As the year passes, the building work dries up, Vinny disappears, the house gets raided, the runaways scatter, separate, regroup in unexpected ways. Tochi and Narinder find themselves living in the same house, and there’s an extraordinary moment towards the end of the novel when their points of view almost merge. Until then, there’s never been any question which of the four main characters’ eyes we are looking through. She’s been leaving him notes telling him to share her milk, but for some reason he won’t. She’s also been wondering why he takes such a roundabout route home. Eventually she asks him. It turns out he’s been avoiding the lollipop lady outside the primary school, thinking she’s police. ‘The following afternoon, at work, he pulled her crumpled notes from his pocket and asked Harkiran to read them for him, and when Narinder got back from work that evening she opened the fridge and saw that he hadn’t bought his own separate carton of milk, and had instead drunk from hers.’ No other sentence in the book switches perspective in the middle like that. But nothing comes of their relationship. This isn’t a fairy tale.

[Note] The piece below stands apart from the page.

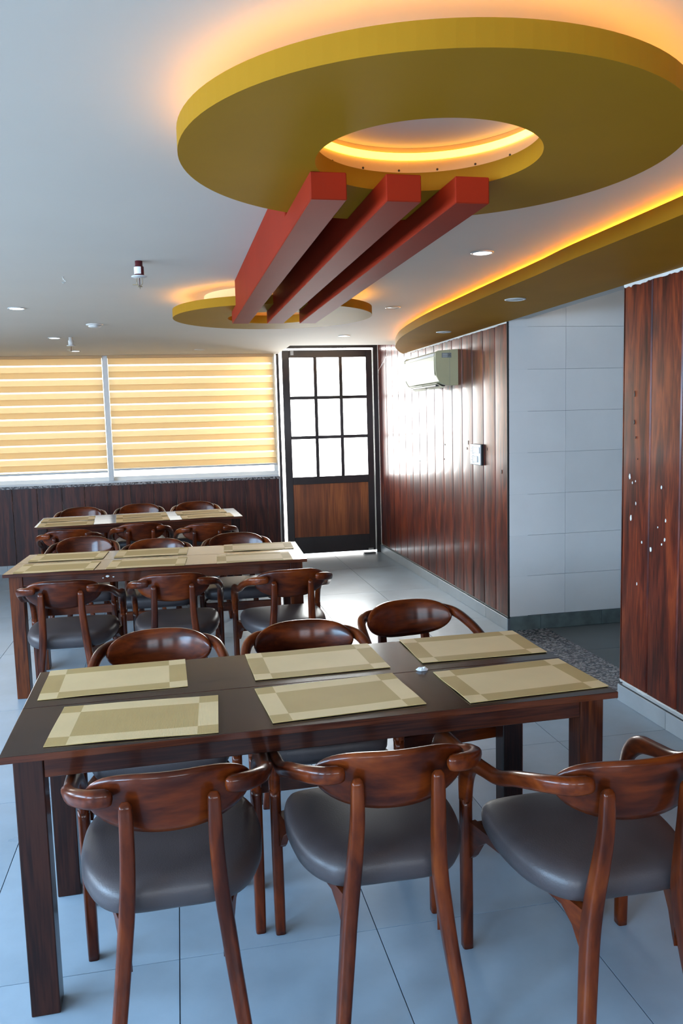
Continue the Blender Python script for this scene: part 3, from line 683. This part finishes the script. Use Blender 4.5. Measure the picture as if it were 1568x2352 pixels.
# ---- chair
def make_chair():
    o = thing('dining_chair', (0,0,0), 'x', 'chair', 'wooden armchairs around the dining tables')
    # backrest: curved board with a bowl-shaped lower edge
    HW, NU, NV = .195, 28, 10
    def outline(u):
        a = abs(u); t_ = max(0, 1-a**3.4)**.5
        b_ = max(0, 1-a**2.5)**.52
        return .711 + .071*t_, .711 - .084*b_
    def surf(u, z, off):
        x = u*HW; y = -.262 + .068*abs(u)**2.0 - (z-.70)*.19
        ny = Vector((-2*.068*u/HW, 1, 0)).normalized()
        return (x + ny.x*off, y + ny.y*off, z)
    vs, fs = [], []
    for off in (-.011, .011):
        for i in range(NU+1):
            th_ = math.pi*i/NU; u = -math.cos(th_)
            zt_, zb_ = outline(u)
            for j in range(NV+1):
                q = j/NV; z = zb_ + (zt_-zb_)*q
                edge = min(1, 4.5*min(q, 1-q) + 0.0); e2 = min(1, 7*(1-abs(u)))
                k = (.45 + .55*math.sqrt(min(1, edge)))*(.45+.55*math.sqrt(max(e2, 0)))
                vs.append(surf(u, z, off*k))
    n1 = (NU+1)*(NV+1)
    for s_ in (0, 1):
        for i in range(NU):
            for j in range(NV):
                a = s_*n1 + i*(NV+1)+j; fs.append((a, a+1, a+NV+2, a+NV+1))
    def rim(seq):
        for a, b in zip(seq[:-1], seq[1:]): fs.append((a, b, b+n1, a+n1))
    rim([i*(NV+1) for i in range(NU+1)]); rim([i*(NV+1)+NV for i in range(NU+1)])
    rim([j for j in range(NV+1)]); rim([NU*(NV+1)+j for j in range(NV+1)])
    MB().add(vs, fs, 0, True).build('backrest', M['chx'], o)
    # seat pad
    outl = []
    rows = cr([(.0, -.214), (.09, -.214), (.150, -.200), (.195, -.15), (.226, -.07), (.240, .04), (.238, .13), (.228, .19), (.205, .225), (.13, .240), (0, .244)], 4)
    right = rows; left = [(-x, y) for x, y in rows[1:-1]][::-1]
    outl = right + left
    levels = [(.397, .86), (.399, .92), (.408, .965), (.425, .995), (.443, 1.0), (.458, .985), (.470, .95), (.478, .88), (.483, .76), (.486, .55), (.488, .25)]
    n = len(outl); vs = []; fs = []; cy = .03
    for z, sc in levels:
        for x, y in outl: vs.append((x*sc, cy+(y-cy)*sc, z))
    for l in range(len(levels)-1):
        for i in range(n): j = (i+1) % n; fs.append((l*n+i, l*n+j, (l+1)*n+j, (l+1)*n+i))
    fs.append(tuple(range(n))[::-1]); fs.append(tuple((len(levels)-1)*n+i for i in range(n)))
    MB().add(vs, fs, 0, True).build('seat', M['leather'], o)
    for s_ in (-1, 1):
        # rear leg
        p_ = [(.100,-.279,.724,.007,.004), (.100,-.281,.718,.0125,.009), (.100,-.282,.702,.0155,.0135), (.101,-.277,.62,.0170,.0170), (.105,-.262,.53,.0180,.0195), (.112,-.247,.44,.0190,.0225), (.121,-.246,.36,.0190,.0235),
              (.132,-.258,.26,.0185,.0220), (.148,-.281,.13,.0175,.0200), (.163,-.305,.0005,.0155,.0175)]
        q = cr([(s_*a, b, c, d, e_) for a, b, c, d, e_ in p_], 4)
        q = [v for v in q if v[2] >= .0005]
        MB().sweep([((a, b, c), d, e_) for a, b, c, d, e_ in q], n=16, pw=.45, side=(1,0,0)).build('rear_leg', M['chz'], o)
        # arm
        p_ = [(.130,-.262,.733,.006,.007), (.135,-.265,.733,.013,.016), (.145,-.268,.7325,.0155,.0205), (.182,-.257,.729,.0165,.0215), (.221,-.205,.717,.0165,.020), (.243,-.10,.683,.0165,.019), (.252,.0,.643,.0165,.0185), (.256,.10,.624,.0165,.021), (.256,.18,.606,.0165,.027), (.254,.232,.565,.0165,.030), (.252,.252,.51,.0165,.025), (.251,.258,.46,.0165,.020)]
        q = cr([(s_*a, b, c, d, e_) for a, b, c, d, e_ in p_], 5)
        MB().sweep([((a, b, c), d, e_) for a, b, c, d, e_ in q], n=14, pw=.68, side=(s_*1, 1, 0)).build('arm', M['chy'], o)
        # front leg
        q = cr([(s_*.251,.258,.47,.0165,.020), (s_*.2505,.2595,.3,.0165,.0195), (s_*.2495,.261,.12,.0165,.0185), (s_*.249,.262,.0005,.0155,.0175)], 4)
        MB().sweep([((a, b, c), d, e_) for a, b, c, d, e_ in q], n=12, pw=.45, side=(1,0,0)).build('front_leg', M['chz'], o)
        # side rail with curved brackets at both ends
        A = Vector((s_*.119, -.232)); B = Vector((s_*.236, .246)); Lr = (B-A).length; d = (B-A)/Lr; nn = Vector((-d.y, d.x))
        top = [(0, .401), (Lr, .401)]
        bot = [(Lr, .285), (Lr-.015, .30), (Lr-.045, .345), (Lr-.085, .375), (Lr/2, .377), (.085, .375), (.045, .343), (.015, .293), (0, .275)]
        pl = top + bot; vs = []
        for w_ in (-.011, .011):
            for t_, z in pl: pt = A + d*t_ + nn*w_; vs.append((pt.x, pt.y, z))
        k = len(pl); fs = [tuple(range(k)), tuple(range(2*k-1, k-1, -1))] + [(i, (i+1) % k, k+(i+1) % k, k+i) for i in range(k)]
        MB().add(vs, fs).build('side_rail', M['chy'], o)
    MB().box(-.232, .232, .240, .262, .332, .389).build('front_rail', M['chx'], o, .002, 1)
    return o
chair0 = make_chair(); first = [True]
def chair(x, y, rz, label):
    o = chair0 if first[0] else copy_tree(chair0); first[0] = False
    o.location = (x, y, 0); o.rotation_euler = (0, 0, math.radians(rz)); o['label'] = label
TN = ('nearest', 'middle', 'farthest')
CH_POS = [
 [[(-.062, 2.105, 1.2), (.485, 2.085, -1.0), (1.022, 1.888, -.7)], [(-.105, 2.905, 180), (.450, 2.872, 180), (.970, 3.098, 187)]],
 [[(-.620, 4.628, -2), (-.050, 4.632, -2), (.555, 4.536, 3)], [(-.695, 5.805, 178), (-.180, 5.50, 178), (.372, 5.585, 178)]],
 [[(-.878, 6.82, 2), (-.336, 7.03, 2), (.200, 6.79, 0)], [(-.955, 8.06, 181), (-.398, 8.16, 182), (.155, 8.135, 182)]]]
for t_ in range(3):
    for side in range(2):
        for k in range(3):
            x, y, rz = CH_POS[t_][side][k]
            pos = ('left', 'middle', 'right')[k]
            lab = ('armchair with its back to us, %s of three at the near side of %s table' if side == 0 else
                   'armchair facing us, %s of three at the far side of %s table') % (pos, TN[t_])
            chair(x, y, rz, lab)

# ---- placemats
def placemat(x, y, rz, rev, label, z=.7485):
    W, D, bw = .45, .30, .056
    us = [-W/2, -W/2+bw, -W/2+bw+.001, -.07, .07, W/2-bw-.001, W/2-bw, W/2]; vs_ = [-D/2, -D/2+bw, -.05, .05, D/2-bw, D/2]
    seed = random.random()*9
    def zz(u, v):
        e_ = max(abs(u)/(W/2), abs(v)/(D/2))
        return .0022 + .0014*(1+math.sin(u*17+seed)*math.sin(v*23+seed*1.7))*e_**3
    vs = [(u, v, zz(u, v)) for v in vs_ for u in us]; nu, nv = len(us), len(vs_)
    nb = len(vs); vs += [(u, v, 0.0003+zz(u,v)-.0022) for v in vs_ for u in us]
    m = MB()
    for j in range(nv-1):
        for i in range(nu-1):
            bi = i == 0 or i == nu-2; bj = j == 0 or j == nv-2
            c = 0 if (bi and bj) else (1 if (bi or bj) else 0)
            if rev: c = 1 - c
            a = j*nu+i
            m.add([vs[a], vs[a+1], vs[a+nu+1], vs[a+nu]], [(0,1,2,3)], c)
            m.add([vs[nb+a], vs[nb+a+1], vs[nb+a+nu+1], vs[nb+a+nu]], [(3,2,1,0)], c)
    def side_(seq):
        for a, b in zip(seq[:-1], seq[1:]): m.add([vs[a], vs[b], vs[nb+b], vs[nb+a]], [(0,1,2,3)], 1)
    side_(list(range(nu))); side_([(nv-1)*nu+i for i in range(nu)]); side_([j*nu for j in range(nv)]); side_([j*nu+nu-1 for j in range(nv)])
    o = m.build('placemat', [M['mlight'], M['mdark']], None, loc=(x, y, z)); o.rotation_euler.z = math.radians(rz)
    bm = bmesh.new(); bm.from_mesh(o.data); bmesh.ops.remove_doubles(bm, verts=bm.verts, dist=1e-5); bm.to_mesh(o.data); bm.free()
    return tag(o, label, 'placemat', 'khaki woven placemats on the dining tables')
MP = [
 [[(-.147, 2.280, -2.7, 1), (.433, 2.311, 4.2, 1), (1.009, 2.312, 3.1, 0)], [(-.232, 2.680, 1.0, 0), (.429, 2.686, 1.6, 0), (.999, 2.706, 0, 0)]],
 [[(-.725, 4.972, -3.5, 1), (-.207, 4.946, -4, 1), (.426, 4.915, -2.5, 0)], [(-.707, 5.369, -2.7, 1), (-.192, 5.350, -3, 1), (.493, 5.333, -3.5, 0)]],
 [[(-.960, 7.205, 2.7, 1), (-.328, 7.265, 4, 1), (.227, 7.312, 3.2, 1)], [(-.986, 7.575, 3.4, 1), (-.350, 7.605, 4, 1), (.184, 7.655, 4, 1)]]]
for t_ in range(3):
    for side in range(2):
        for k in range(3):
            x, y, rz, rev = MP[t_][side][k]
            placemat(x, y, rz, rev, 'khaki woven placemat at the %s %s place of the %s table' % (('near', 'far')[side], ('left', 'middle', 'right')[k], TN[t_]))

# ---- scrap of foil on the nearest table
n = 10; vs = [(0,0,.011)]; fs = []
for r, z in ((.010, .010), (.016, .004), (.014, .0005)):
    for i in range(n):
        a = 2*math.pi*i/n; q = r*(.75+.45*random.random()); vs.append((q*1.25*math.cos(a), q*.8*math.sin(a), max(.0005, z*(.7+.6*random.random()))))
for i in range(n): fs.append((0, 1+i, 1+(i+1) % n))
for l in range(2):
    for i in range(n): fs.append((1+l*n+i, 1+(l+1)*n+i, 1+(l+1)*n+(i+1) % n, 1+l*n+(i+1) % n))
fs.append(tuple(1+2*n+i for i in range(n))[::-1])
o = MB().add(vs, fs).build('foil_scrap', M['alu'], None, loc=(.750, 2.487, .7485))
tag(o, 'small crumpled silvery foil scrap between the placemats of the nearest table', 'foil scrap')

Given the misfortunes that Sahota heaps on his runaways in the course of their first year in Sheffield, the epilogue comes as something of a surprise: it’s ten years on, and all four of them, against the odds, are more or less OK. Or perhaps it isn’t against the odds: the first year in a new place is always likely to be the hardest. Live through that, the novel implies, and you’ve got a chance. (David Cameron in his Party Conference speech was full of praise for a few well established immigrants; under current legislation it’s unlikely they would have been able to establish themselves.) If Sahota’s runaways are not living happily ever after, they are at least settled: two of them in Sheffield with their families, one in London, one back in India – though ‘back’ is hardly the word, since Kanyakumari, on the southernmost tip of the subcontinent, is in some ways further from Bihar or Punjab than Sheffield is.